#### Work to do
Filter the entries, keeping every line with the word "this".

╭─ Data shown

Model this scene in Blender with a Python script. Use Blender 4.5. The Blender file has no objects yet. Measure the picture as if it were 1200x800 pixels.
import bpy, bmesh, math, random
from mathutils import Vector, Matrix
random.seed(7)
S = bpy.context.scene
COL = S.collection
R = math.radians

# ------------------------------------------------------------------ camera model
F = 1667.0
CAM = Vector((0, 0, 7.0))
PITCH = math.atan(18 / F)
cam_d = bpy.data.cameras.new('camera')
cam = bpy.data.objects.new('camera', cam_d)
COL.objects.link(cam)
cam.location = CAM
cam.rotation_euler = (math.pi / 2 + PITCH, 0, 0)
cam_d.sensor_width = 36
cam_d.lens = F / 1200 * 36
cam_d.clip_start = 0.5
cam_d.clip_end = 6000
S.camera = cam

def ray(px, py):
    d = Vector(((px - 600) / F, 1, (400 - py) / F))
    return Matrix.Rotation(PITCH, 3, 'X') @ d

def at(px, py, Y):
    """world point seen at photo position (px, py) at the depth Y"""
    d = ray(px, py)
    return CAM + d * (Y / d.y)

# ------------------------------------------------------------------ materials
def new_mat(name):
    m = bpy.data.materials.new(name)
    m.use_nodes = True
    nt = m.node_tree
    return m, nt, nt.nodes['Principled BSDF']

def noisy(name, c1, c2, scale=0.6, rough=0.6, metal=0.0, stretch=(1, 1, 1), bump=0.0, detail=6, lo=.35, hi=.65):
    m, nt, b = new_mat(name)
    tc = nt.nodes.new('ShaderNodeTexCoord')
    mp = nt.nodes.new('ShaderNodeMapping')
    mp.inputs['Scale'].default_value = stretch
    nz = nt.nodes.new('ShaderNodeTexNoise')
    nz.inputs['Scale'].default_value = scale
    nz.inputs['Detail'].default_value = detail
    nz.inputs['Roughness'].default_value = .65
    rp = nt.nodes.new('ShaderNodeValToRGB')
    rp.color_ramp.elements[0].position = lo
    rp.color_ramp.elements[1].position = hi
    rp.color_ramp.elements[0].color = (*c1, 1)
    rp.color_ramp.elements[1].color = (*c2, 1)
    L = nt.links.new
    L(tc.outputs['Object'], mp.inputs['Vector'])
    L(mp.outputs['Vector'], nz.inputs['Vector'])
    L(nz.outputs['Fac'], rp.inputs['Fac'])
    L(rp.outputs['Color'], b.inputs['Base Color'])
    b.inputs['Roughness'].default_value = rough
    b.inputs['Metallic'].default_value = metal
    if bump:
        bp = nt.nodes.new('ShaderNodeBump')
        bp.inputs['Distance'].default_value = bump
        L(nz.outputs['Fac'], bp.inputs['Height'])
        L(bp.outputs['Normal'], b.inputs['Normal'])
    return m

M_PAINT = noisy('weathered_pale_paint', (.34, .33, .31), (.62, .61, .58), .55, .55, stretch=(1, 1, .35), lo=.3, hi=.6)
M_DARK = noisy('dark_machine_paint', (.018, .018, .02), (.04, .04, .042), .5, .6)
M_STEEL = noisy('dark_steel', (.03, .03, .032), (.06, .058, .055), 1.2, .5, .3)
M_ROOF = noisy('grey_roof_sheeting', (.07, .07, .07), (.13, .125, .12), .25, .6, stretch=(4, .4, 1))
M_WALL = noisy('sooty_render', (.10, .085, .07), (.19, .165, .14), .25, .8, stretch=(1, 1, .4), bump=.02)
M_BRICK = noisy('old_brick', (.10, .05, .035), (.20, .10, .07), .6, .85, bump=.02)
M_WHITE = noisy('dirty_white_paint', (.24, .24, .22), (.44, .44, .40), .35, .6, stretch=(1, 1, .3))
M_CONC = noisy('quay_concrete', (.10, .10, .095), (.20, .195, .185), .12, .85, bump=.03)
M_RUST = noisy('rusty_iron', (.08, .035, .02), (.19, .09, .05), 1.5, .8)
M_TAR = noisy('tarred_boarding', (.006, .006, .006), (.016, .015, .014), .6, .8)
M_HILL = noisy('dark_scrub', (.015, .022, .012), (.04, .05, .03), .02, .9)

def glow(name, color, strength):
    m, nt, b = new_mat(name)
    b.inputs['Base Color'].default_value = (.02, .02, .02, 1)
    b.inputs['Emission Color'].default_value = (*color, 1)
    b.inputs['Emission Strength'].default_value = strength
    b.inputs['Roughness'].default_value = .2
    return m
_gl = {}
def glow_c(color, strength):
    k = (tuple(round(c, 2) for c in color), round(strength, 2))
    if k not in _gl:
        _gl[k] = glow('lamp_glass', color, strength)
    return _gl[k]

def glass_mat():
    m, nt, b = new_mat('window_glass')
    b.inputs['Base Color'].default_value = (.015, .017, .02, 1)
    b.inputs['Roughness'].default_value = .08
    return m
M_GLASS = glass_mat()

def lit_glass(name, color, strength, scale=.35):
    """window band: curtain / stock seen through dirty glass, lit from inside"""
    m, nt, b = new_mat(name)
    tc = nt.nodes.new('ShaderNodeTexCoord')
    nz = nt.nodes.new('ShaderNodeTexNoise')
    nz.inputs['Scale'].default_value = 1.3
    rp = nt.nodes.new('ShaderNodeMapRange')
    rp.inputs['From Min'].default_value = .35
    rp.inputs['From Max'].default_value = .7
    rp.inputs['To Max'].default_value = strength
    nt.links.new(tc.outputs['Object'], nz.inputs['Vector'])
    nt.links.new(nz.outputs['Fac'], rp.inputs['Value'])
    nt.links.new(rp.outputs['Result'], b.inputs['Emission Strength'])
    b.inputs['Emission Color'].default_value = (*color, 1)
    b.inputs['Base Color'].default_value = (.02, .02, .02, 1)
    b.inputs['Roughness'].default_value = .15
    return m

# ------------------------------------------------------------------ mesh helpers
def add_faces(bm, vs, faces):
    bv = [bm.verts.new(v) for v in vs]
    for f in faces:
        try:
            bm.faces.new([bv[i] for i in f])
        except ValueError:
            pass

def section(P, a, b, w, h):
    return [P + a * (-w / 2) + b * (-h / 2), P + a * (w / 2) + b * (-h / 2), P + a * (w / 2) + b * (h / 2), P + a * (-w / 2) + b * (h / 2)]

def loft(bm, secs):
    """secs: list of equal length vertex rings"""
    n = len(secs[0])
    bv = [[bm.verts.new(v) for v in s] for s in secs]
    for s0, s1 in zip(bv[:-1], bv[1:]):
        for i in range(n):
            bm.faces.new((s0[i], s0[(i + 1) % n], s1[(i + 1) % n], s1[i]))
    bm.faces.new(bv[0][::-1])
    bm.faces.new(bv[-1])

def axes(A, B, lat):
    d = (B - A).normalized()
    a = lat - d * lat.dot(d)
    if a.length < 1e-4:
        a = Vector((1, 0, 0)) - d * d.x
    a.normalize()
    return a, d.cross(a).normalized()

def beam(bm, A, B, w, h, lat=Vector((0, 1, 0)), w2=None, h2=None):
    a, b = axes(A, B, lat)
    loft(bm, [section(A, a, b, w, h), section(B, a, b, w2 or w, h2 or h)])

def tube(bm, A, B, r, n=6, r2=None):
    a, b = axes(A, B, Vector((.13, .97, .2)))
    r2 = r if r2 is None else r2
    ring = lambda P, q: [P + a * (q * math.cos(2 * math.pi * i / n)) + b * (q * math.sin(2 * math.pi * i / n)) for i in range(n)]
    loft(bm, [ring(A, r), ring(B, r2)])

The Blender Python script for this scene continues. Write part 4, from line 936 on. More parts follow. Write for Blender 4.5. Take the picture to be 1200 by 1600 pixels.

╰─

#### Exercise answer
Model this scene in Blender with a Python script. Use Blender 4.5. The Blender file has no objects yet. Measure the picture as if it were 1200x800 pixels.
The Blender Python script for this scene continues. Write part 4, from line 936 on. More parts follow. Write for Blender 4.5. Take the picture to be 1200 by 1600 pixels.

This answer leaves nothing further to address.